■ What you are asked to do ■
Wherever a line below holds the word "pixels", copy that line.

■ Source material ■
______
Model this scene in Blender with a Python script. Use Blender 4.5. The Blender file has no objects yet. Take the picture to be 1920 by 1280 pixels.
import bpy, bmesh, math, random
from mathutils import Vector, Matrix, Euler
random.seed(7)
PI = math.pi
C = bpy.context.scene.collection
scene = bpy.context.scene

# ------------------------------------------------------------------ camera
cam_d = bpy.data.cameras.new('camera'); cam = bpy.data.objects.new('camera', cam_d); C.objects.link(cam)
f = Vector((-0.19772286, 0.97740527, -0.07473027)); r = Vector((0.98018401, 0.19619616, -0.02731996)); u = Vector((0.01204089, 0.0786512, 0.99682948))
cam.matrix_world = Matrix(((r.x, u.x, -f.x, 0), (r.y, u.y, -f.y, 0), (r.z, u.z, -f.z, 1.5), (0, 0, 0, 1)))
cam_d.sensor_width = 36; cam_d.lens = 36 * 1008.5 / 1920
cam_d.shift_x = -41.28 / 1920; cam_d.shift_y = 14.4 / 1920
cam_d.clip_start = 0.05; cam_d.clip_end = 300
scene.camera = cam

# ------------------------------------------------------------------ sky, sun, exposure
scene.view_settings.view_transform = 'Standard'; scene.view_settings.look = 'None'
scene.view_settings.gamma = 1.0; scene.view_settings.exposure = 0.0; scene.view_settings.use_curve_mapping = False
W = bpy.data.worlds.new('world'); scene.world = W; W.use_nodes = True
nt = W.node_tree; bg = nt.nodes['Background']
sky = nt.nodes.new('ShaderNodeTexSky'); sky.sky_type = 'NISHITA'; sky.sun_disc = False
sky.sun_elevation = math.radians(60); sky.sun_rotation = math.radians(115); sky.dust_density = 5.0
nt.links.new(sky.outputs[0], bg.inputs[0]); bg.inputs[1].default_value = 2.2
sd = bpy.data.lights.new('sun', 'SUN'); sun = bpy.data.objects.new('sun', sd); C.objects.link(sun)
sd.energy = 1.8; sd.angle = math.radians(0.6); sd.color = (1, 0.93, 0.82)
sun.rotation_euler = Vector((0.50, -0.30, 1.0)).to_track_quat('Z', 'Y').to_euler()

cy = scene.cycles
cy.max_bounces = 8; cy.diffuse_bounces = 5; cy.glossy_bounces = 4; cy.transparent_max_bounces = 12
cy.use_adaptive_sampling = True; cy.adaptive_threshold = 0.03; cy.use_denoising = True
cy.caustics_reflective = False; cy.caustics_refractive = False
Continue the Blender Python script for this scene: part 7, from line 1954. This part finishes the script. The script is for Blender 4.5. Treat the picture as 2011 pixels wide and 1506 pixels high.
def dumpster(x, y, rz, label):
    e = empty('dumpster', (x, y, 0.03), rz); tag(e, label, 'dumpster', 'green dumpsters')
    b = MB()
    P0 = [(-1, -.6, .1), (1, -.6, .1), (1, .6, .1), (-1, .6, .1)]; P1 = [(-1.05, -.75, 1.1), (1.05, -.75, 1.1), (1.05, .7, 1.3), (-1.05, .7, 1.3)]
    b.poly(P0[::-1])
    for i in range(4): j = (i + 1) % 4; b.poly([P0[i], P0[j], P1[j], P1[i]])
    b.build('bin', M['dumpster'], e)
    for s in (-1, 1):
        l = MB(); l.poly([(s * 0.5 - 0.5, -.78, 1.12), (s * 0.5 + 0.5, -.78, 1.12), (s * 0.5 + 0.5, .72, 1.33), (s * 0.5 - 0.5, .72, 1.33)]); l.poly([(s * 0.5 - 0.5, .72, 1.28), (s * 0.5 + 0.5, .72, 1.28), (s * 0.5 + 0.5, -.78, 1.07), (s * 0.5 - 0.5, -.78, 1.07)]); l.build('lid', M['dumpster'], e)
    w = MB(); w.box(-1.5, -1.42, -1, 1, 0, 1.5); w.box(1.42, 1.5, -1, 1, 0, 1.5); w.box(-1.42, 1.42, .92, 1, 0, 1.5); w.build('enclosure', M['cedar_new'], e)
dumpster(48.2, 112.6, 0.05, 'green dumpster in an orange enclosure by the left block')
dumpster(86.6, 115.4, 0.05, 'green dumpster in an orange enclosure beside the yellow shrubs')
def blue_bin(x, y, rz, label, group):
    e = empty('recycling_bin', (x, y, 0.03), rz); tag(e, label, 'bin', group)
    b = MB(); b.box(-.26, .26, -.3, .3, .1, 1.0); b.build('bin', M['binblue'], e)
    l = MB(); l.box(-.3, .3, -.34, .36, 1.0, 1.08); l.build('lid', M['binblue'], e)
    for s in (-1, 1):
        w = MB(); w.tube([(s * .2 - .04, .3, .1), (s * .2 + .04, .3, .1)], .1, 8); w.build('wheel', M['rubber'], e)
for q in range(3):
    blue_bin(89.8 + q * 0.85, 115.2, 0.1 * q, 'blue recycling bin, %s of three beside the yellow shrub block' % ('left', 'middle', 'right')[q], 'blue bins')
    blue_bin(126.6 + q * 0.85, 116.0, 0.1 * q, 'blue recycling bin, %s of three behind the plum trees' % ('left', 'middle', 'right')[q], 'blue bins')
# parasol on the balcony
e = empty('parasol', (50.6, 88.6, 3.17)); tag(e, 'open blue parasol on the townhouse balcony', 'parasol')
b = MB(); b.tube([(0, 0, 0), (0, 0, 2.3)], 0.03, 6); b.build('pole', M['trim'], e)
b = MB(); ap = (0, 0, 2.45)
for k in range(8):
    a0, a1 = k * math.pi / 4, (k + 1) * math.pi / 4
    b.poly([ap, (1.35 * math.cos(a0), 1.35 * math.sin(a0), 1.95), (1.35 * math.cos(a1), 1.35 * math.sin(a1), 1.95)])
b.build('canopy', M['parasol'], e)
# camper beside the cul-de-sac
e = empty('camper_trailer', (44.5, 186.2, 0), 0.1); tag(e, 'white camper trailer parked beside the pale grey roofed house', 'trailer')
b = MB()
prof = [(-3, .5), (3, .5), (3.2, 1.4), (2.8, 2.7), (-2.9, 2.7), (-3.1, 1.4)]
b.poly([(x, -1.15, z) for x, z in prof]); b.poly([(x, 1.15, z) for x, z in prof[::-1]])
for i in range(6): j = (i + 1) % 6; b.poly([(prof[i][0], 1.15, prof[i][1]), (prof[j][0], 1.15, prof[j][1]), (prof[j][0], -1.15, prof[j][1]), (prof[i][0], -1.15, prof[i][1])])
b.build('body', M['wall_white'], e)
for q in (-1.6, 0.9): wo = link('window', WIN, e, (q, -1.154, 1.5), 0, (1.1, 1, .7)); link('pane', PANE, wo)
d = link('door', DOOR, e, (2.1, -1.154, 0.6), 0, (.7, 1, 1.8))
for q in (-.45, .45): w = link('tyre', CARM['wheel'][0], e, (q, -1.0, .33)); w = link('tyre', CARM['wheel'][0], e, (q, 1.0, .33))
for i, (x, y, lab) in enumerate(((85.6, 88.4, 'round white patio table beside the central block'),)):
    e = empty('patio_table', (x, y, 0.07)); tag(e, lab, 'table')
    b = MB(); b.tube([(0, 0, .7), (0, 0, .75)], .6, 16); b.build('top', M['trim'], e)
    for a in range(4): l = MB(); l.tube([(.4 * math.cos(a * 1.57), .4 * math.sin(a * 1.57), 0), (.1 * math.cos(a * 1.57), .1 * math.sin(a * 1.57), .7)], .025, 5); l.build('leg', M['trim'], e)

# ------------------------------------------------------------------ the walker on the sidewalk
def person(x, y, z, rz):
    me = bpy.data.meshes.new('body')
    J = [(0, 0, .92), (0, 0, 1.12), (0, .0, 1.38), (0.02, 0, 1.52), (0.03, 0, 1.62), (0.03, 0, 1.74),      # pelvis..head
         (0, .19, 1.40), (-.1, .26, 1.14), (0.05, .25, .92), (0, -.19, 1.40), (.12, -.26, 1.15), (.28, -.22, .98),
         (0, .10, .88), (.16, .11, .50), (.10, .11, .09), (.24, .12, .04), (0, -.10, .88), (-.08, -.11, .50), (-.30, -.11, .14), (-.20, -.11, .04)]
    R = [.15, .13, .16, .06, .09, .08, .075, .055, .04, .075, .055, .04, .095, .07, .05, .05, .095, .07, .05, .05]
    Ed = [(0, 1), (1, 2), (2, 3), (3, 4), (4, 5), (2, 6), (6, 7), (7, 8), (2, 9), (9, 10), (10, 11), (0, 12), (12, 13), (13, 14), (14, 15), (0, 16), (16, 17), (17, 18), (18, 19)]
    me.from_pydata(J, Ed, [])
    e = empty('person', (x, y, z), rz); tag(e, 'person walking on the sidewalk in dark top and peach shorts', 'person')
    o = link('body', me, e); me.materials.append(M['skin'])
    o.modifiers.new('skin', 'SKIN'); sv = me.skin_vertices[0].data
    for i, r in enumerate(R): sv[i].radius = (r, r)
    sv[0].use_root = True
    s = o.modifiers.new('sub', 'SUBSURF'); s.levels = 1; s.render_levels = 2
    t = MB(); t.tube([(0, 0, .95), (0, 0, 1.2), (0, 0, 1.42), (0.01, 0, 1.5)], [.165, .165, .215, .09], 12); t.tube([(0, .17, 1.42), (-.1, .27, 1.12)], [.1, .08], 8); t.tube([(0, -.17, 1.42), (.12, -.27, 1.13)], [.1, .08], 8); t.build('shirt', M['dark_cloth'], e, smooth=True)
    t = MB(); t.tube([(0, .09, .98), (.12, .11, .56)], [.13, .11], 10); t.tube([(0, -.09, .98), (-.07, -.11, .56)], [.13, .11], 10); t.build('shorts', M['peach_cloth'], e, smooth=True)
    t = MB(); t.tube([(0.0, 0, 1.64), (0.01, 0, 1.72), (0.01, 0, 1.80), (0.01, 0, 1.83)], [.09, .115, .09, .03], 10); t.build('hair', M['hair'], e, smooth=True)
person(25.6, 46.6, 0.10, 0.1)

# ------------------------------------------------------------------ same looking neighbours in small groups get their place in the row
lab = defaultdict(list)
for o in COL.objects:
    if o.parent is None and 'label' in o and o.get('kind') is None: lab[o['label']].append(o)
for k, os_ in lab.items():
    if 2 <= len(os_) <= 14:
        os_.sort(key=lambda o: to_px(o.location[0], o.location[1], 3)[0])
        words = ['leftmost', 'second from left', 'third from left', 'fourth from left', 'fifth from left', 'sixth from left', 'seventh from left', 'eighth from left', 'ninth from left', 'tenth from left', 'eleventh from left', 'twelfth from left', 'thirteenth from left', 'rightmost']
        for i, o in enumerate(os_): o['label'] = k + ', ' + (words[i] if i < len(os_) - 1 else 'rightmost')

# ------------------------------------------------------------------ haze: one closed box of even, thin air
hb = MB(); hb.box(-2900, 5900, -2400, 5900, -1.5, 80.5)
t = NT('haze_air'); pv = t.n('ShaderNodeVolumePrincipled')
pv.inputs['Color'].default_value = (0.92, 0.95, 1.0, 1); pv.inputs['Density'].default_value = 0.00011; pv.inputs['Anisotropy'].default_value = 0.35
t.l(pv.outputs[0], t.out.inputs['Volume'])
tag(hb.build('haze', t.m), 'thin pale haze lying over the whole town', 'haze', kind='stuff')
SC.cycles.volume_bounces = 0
______
■ Expected answer ■
Model this scene in Blender with a Python script. Use Blender 4.5. The Blender file has no objects yet. Take the picture to be 1920 by 1280 pixels.
Continue the Blender Python script for this scene: part 7, from line 1954. This part finishes the script. The script is for Blender 4.5. Treat the picture as 2011 pixels wide and 1506 pixels high.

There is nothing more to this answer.